The Living Learning Center will be available to faculty members and house a seminar/classroom for several WUSTL classes and other events. It also will serve as the base of operations for a summer high-school outreach program that is co-sponsored by the Missouri Botanical Garden's Shaw Nature Reserve and funded by the National Science Foundation (NSF).

"The opening of the new Living Learning Center is an exciting event for Washington University," Quatrano said. "It demonstrates not only the University's emphasis on sustainability but also its commitment to teaching, research and community outreach. We have been building faculty strength in ecology and environmental science, and this structure will help in our educational mission and commitment to student research and instruction."
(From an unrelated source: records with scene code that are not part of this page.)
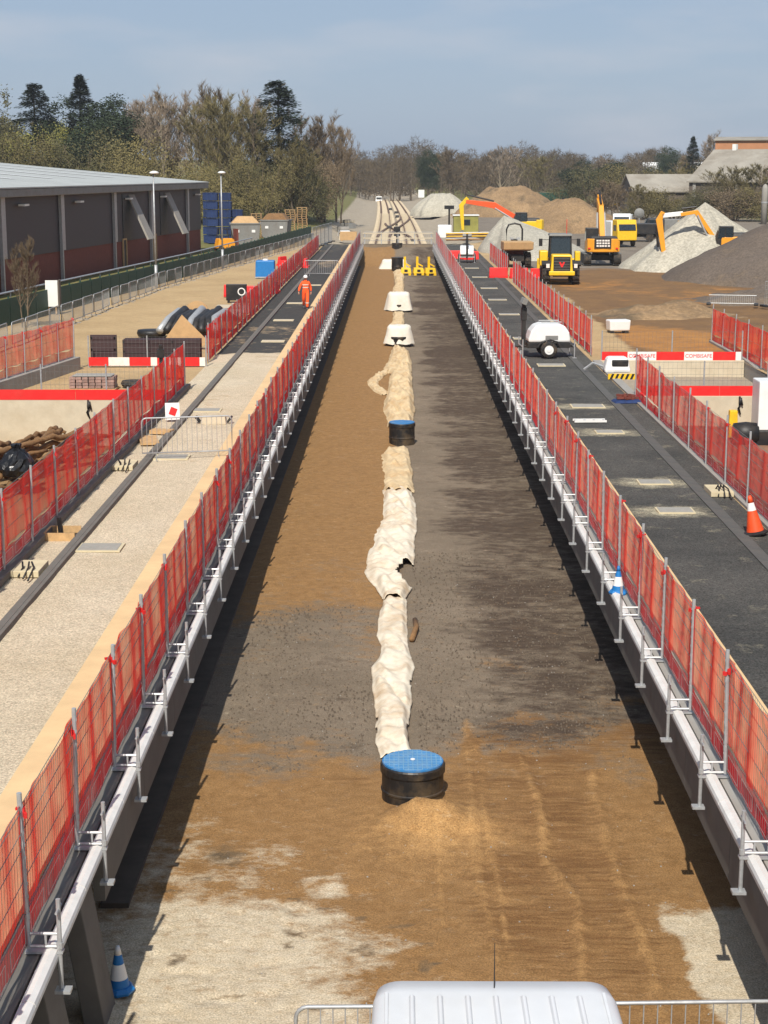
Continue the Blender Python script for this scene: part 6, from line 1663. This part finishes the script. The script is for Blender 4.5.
for kind, lab, px_, Y, hs, ws in R_TREES:
    tree(kind, lab, tpx(px_, Y), Y, hs, ws, z=0, group='trees and bushes of the right side')
# the far wood that closes the view: one mass of stems and twigs
r_ = random.Random(77); wood = MB(); wt = MB()
for q in range(460):
    px_ = r_.uniform(340, 800); Y = r_.uniform(470, 640); x = tpx(px_, Y); h_ = r_.uniform(7.5, 13)*(1.0+.15*math.sin(px_*.05))*(1.12 if px_ < 520 else .95)
    zb = float(ground_z(np.array(x), np.array(Y)))
    wt.tube((x, Y, zb), (x+r_.uniform(-.5, .5), Y, zb+h_*.75), .16, 4, r2=.05, cap=False)
    for _ in range(300):
        t_ = r_.random(); rr = 3.6*math.sqrt(r_.random())*(1-.55*t_**2)
        a = r_.uniform(0, 6.3); c = Vector((x+rr*math.cos(a), Y+rr*math.sin(a), zb+h_*(.12+.85*t_)))
        d = rand_dir(r_, .45); ln = r_.uniform(.8, 2.2); sd = d.cross(Vector((r_.uniform(-1, 1), r_.uniform(-1, 1), .2))).normalized()*r_.uniform(.04, .1)
        wood.add([c-sd, c+sd, c+d*ln], [(0, 1, 2)])
far_wood = tag(obj('far_wood', wood, M['twig_wood'], fix=False), 'hazy brown leafless wood closing the view along the horizon', 'wood', kind='stuff')
tag(obj('far_wood_stems', wt, M['bark'], fix=False), 'stems of the hazy brown wood along the horizon', 'wood', kind='stuff')

# ---------------------------------------------------------------- air
hz = obj('haze', MB().span(-700, 700, -160, 720, -6, 34), None)
hm = bpy.data.materials.new('haze_air'); hm.use_nodes = True
hm.node_tree.nodes.clear()
ho = hm.node_tree.nodes.new('ShaderNodeOutputMaterial'); hv = hm.node_tree.nodes.new('ShaderNodeVolumePrincipled')
hv.inputs['Color'].default_value = (.82, .88, .95, 1); hv.inputs['Density'].default_value = .00017
hv.inputs['Anisotropy'].default_value = .0
hm.node_tree.links.new(hv.outputs[0], ho.inputs['Volume'])
hz.data.materials.clear(); hz.data.materials.append(hm)
hz['kind'] = 'stuff'; hz['label'] = 'thin pale haze over the whole site'
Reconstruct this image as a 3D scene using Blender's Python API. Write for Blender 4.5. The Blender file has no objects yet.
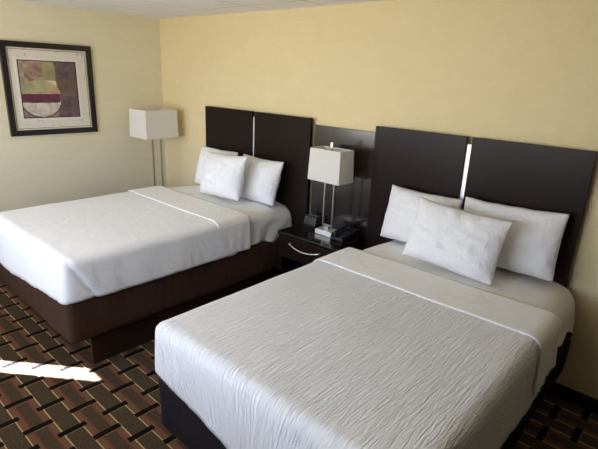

"Tyson is in the midst of a major revolution and is a cornerstone of the environmental research and education initiatives of Washington University," Chase said. "The Living Learning Center will provide much-needed space for our growing programs and also will serve as focus for research and education itself."

Hellmuth Bickness Architects designed the facility. Bingman Construction Co. of Pacific, Mo., was the general contractor.

The Tyson Research Center is located off I-44 at the Beaumont-Antire Road exit.

Many of the Living Learning Center's features contribute to the building's net-zero water and energy use. The rainwater that will fall on the building will pass through a filter before it will be stored in an underground cistern. The pavement surrounding the building is porous and will absorb almost all of storm runoff. Waterless composting toilets will eliminate a major use of water and enable the collecting of waste that will be used as fertilizer for the surrounding grass. A 17-kilowatt photovoltaic system will power the facility.

Eighteen St. Louis-area high-school students will be among the first to use the Living Learning Center this summer as part of the NSF collaborative grant for the Shaw Nature Preserve and Tyson to instruct the interns in ecological research.

Beginning last summer, the students went out to Shaw to learn basic skills and research techniques in the part of the program called SIFT — Shaw Institute for Field Training. This summer, those same students will ply their newfound skills on research projects with WUSTL faculty and graduate students as part of TERF — Tyson Ecological Research Fellowship.